Canlandırdığınız karakter palyaço olarak algıllanıyor.
Denk geldiğim oldu çocukların beni gösterip “palyaço” dediklerine. Palyaço da kendi iç dinamikleri olan, fiziksel performansa dayalı oyunculuk akımıdır. Fakat ne yazık ki mim sanatında olduğu gibi palyaçoluk da organizasyon şirketlerinin içini boşalttığı, kötü makyajlarla insanlara sunduğu kimi çocuklarda aşırı kötü makyajıyla korkutup travmaya yol açtığı eğlence nesnesi haline geldi. O yüzden gerçek palyaço, gerçek mim aktörü alanlarda, sahnelerde olmalı.
Diğer oyunlardan ne farkı var?
Bir kere sözsüz bir oyun. Sözün yerini beden alıyor. Anlatımın daraldığını düşünseniz de aslında tam tersi anlatım anlamla büyüyor. Sözlü oyunlarda beden, kelimelerin ezikliği altında tutsak olabilir. Fakat mim, bedeni özgürleştirir. Yani izleyiciyi dinlemek zorunluluğundan alır, fark edilmek şiirine götürür. Dekora gereksinim duymaz çünkü beden de dekorlaşabilir. Müzik de kullanmayabilir. Bedendeki devinimlerin rüzgâr sesi, nefes sesi, adım sesi müziğin yerine geçebilir. Yüzünüzdeki mim makyajı, gündelik hayatınızda bilinen yüzünüzü ortadan kaldırır. Sizi cinsiyetsizleştirir, türsüzleştirir. Bir hayvan, cansız bir nesne, kainatın kendisi de olabilirsiniz.Kısacası bedenle siz her şeysiniz artık.

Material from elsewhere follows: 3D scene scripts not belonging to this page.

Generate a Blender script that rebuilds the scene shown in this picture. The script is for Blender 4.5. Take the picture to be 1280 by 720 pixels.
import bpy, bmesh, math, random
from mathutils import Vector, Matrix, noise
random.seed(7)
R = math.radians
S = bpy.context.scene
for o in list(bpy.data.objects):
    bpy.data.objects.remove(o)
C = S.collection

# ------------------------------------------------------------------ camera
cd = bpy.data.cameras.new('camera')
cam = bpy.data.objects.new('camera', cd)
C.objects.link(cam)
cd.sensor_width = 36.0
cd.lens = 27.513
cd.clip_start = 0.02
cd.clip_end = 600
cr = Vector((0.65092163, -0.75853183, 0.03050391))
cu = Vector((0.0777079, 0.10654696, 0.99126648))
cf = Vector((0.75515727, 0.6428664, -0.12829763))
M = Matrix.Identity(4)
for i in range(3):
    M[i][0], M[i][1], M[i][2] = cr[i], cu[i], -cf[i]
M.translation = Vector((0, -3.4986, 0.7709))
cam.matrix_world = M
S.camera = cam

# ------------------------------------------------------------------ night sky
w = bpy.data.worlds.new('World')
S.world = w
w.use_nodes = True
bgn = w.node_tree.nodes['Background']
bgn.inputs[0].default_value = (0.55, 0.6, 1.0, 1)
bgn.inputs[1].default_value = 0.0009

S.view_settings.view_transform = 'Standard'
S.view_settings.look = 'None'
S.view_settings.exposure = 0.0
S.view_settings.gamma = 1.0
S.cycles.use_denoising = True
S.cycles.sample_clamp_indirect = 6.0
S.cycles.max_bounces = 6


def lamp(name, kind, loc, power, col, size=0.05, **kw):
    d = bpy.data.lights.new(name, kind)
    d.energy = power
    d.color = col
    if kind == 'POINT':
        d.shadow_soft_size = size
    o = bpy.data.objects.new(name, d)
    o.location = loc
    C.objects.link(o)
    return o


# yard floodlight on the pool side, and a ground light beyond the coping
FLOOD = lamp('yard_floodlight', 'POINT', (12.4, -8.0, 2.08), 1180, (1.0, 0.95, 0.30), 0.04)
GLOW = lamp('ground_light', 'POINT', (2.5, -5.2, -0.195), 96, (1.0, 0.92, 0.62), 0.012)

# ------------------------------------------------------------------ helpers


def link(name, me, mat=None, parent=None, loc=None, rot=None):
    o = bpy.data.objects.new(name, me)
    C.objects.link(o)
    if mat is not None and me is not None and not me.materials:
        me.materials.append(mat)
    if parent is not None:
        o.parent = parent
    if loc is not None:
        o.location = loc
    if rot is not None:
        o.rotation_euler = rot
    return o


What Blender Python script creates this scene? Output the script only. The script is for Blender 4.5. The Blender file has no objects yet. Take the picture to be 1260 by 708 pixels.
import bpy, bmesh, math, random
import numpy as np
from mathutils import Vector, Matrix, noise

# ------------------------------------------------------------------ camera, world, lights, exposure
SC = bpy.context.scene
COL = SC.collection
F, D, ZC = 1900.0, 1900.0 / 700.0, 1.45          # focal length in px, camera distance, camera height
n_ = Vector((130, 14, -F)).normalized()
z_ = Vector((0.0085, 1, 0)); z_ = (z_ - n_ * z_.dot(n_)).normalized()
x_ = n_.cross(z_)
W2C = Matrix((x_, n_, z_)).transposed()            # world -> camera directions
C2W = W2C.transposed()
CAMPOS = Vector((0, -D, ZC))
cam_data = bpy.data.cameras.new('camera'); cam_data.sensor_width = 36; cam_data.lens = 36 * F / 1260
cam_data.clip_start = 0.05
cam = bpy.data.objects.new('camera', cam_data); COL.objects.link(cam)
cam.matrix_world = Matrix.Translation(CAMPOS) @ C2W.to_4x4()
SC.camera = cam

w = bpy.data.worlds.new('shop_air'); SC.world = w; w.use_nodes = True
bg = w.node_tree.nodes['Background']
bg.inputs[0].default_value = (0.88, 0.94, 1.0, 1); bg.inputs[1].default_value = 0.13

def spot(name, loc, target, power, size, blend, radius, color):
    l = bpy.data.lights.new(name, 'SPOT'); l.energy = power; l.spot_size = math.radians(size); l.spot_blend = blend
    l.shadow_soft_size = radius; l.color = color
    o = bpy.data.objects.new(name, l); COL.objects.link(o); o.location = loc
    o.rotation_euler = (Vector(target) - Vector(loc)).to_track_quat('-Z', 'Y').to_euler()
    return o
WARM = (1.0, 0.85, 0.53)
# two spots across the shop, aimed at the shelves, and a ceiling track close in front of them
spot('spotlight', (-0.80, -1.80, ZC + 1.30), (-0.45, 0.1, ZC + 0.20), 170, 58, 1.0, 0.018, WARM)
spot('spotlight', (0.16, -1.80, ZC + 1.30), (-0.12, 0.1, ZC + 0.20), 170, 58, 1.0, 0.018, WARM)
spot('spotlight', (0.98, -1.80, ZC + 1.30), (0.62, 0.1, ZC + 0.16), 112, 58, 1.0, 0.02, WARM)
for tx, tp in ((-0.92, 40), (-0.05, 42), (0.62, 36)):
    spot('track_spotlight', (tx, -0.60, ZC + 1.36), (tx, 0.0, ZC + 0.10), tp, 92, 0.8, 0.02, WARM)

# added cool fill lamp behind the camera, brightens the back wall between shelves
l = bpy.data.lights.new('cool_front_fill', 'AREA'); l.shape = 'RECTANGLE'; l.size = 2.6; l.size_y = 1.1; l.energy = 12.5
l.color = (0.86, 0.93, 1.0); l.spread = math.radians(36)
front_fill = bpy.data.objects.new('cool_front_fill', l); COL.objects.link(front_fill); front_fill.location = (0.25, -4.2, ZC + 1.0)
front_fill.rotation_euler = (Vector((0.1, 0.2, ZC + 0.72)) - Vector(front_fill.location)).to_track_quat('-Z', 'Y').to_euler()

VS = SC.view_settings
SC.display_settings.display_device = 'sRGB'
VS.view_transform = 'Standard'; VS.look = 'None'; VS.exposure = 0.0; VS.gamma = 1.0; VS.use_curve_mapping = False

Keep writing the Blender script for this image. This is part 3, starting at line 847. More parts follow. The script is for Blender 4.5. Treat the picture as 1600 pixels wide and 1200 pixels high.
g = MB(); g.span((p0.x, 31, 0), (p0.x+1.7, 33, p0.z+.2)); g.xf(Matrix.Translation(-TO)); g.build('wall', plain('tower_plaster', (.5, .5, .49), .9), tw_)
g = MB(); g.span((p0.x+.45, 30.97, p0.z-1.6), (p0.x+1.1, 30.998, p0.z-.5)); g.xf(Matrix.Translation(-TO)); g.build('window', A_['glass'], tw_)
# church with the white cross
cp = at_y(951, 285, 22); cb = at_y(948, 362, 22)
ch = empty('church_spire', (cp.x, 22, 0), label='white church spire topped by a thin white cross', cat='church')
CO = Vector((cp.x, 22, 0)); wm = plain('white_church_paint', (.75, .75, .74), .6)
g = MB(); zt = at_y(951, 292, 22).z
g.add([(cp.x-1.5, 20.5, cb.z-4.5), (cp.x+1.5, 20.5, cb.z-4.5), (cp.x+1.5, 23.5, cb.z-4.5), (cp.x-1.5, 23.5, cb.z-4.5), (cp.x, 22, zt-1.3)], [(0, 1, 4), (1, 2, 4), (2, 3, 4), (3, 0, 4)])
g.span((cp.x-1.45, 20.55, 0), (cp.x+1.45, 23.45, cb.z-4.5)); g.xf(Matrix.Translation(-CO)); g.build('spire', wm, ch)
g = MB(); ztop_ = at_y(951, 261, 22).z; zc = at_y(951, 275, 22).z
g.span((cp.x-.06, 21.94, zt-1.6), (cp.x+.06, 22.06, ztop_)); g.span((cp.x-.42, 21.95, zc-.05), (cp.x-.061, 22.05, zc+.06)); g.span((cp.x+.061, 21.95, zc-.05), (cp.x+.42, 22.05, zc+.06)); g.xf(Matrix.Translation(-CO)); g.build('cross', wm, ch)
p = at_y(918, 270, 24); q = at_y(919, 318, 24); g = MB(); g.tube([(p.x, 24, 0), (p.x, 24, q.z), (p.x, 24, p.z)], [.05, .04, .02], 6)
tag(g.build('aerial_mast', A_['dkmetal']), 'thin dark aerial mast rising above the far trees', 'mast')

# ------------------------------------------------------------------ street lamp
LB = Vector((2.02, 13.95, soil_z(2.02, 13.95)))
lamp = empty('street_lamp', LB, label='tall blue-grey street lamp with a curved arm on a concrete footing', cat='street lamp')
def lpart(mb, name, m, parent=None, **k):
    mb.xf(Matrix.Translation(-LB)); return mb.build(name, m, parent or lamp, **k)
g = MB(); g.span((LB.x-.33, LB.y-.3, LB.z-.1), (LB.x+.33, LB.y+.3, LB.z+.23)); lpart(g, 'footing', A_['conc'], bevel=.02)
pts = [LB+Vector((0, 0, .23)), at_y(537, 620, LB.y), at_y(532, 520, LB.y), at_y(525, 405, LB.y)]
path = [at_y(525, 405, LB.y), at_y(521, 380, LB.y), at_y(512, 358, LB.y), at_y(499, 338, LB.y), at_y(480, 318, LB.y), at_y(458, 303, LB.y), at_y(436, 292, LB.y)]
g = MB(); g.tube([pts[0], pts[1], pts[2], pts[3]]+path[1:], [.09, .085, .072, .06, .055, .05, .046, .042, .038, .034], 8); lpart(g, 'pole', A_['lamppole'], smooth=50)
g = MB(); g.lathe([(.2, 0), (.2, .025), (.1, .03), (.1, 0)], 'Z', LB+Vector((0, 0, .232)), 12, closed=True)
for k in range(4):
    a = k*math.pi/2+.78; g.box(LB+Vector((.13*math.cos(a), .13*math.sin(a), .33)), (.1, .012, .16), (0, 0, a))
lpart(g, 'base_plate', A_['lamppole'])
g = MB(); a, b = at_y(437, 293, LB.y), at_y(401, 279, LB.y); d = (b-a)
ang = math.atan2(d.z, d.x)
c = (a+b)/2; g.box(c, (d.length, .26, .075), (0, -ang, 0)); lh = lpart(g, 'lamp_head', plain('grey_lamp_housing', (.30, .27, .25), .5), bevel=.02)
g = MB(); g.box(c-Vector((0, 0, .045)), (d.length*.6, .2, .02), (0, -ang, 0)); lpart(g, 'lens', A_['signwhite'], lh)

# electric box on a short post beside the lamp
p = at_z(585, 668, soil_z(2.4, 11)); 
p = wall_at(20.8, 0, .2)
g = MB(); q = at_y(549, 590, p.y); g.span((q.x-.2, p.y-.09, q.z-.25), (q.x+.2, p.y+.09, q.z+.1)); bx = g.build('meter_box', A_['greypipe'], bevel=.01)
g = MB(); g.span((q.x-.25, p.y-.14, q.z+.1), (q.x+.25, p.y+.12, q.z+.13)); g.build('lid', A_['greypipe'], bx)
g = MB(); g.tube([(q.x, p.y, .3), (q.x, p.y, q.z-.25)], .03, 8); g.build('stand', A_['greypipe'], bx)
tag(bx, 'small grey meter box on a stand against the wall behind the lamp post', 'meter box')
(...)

Çevreyi rahatsız ettiğiniz için belediye ve polis ceza kesti. Hatta haciz geldi. Ne diyorsunuz?
Çevre kirliliği, gürültü ve yer işgali suçlarından çok cezam var. Sokaktaki mim temsillerimden birinden “Gürültü Cezası” yedim. O cezayı ödemediğim için haciz geldi. En son bir evrak geldi; “bir ay hafifletilmiş hapis cezası”. Gittim teslim olmaya. Düşünsenize mim performansı yapmaktan hapis yatacaksınız. İnanılmaz lezzetli geldi. Sonra yasada değişiklik olmuş, bu kapsamdaki kişiler affedilerek hapisleri para cezasına çevriliyormuş. Şunu bilin ki kesinlikle af dilemedim. O çevrilen para cezasını da ödemedim. Yine bir gün maden işçisini ipli kukla ile sahneliyorum sokakta. “Yer İşgali” cezası yedim. Yeri işgal etmeye devam ettiğim için de zabıta polis çağırdı. Kimlik istedi polis. Kuklayı kaldırıp ona doğru tuttum. “Buyurun kimliğim” dedim, “Dalga geçme benimle kimliğini göster” dedi. “Bu benim asıl kimliğim. Hayallerim, söylediklerim, isyanlarım” sonra karakolu boyladık. Savunma dilekçesi uzattılar” “Savunulacak bir şeyim yok, her şey ortada” deyip dilekçeyi reddedince “Görev başındaki memura mukavemet”ten bir ceza daha yazdılar.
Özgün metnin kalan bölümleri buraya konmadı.